Abstract

Three phases of transgression have been identified in the Middle to Late Pleistocene sedimentary succession in the Bohai Sea, northern China, which is considered to be key information for understanding environmental evolution and marine-terrestrial interaction in the East Asia. However, the timing of these transgressions still remains controversial. In this study, luminescence dating was performed on a core drilled in the North Bohai Coast to establish a reliable chronological framework of the transgression-regression cycles. After validating the applicability of luminescence dating for the Bohai sediments, quartz optically stimulated luminescence (OSL) and K-feldspar post-infrared (IR) IRSL (pIRIR) signals with elevated temperatures at 150, 225 and 290 °C were employed for dating the sediment core. The quartz OSL signal used for the upper 25 m of the sediment core was well-bleached, yielding finite ages within ca. 50 ka, whilst the K-feldspar pIRIR225 signal was also well-bleached for the Pleistocene samples with an extended dating limit to ca. 300 ka.
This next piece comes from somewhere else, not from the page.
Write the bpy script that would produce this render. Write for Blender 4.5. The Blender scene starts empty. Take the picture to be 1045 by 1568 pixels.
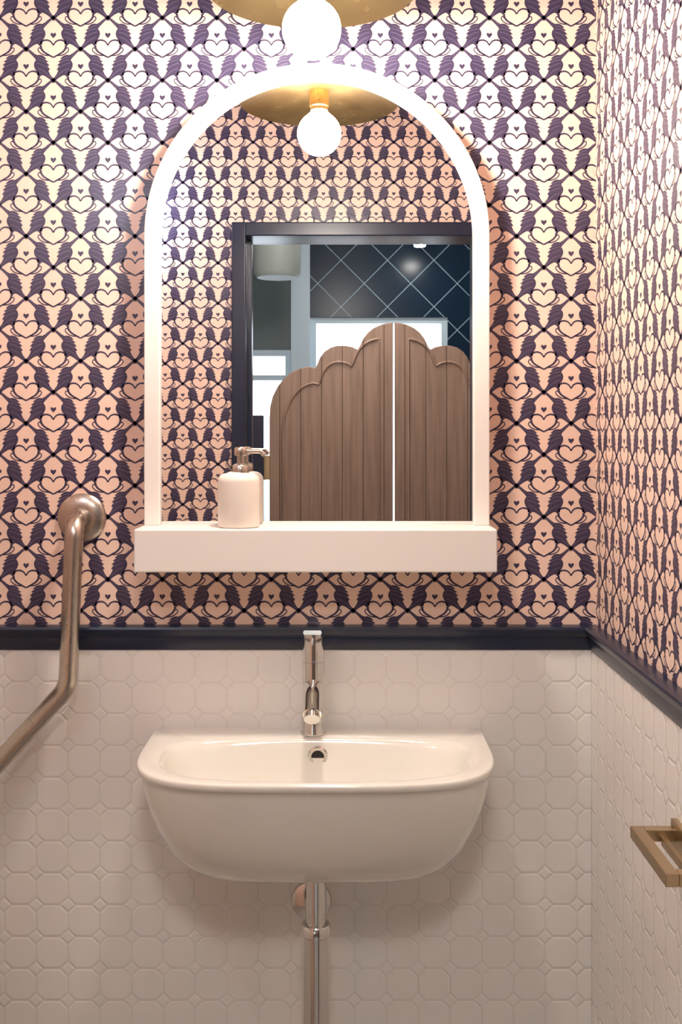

The luminescence ages of ca. 200 ka and ca. 7.0–0.2 ka indicated that the lowermost and uppermost of three transgression units likely represent sea-level highstand during Marine Isotope Stages (MIS) 7 and 1, respectively, which were also evidenced by the consistency between the reconstructed palaeo-topography elevation and the contemporaneous global mean sea-level. Our luminescence ages of the second transgressive unit suggest it has a MIS 3 origin, being consistent with previous studies, but this appears to be unlikely as the level of the unit is significantly above the interstadial sea-level in the MIS 3. Further high-resolution luminescence dating of the second transgression is thus required.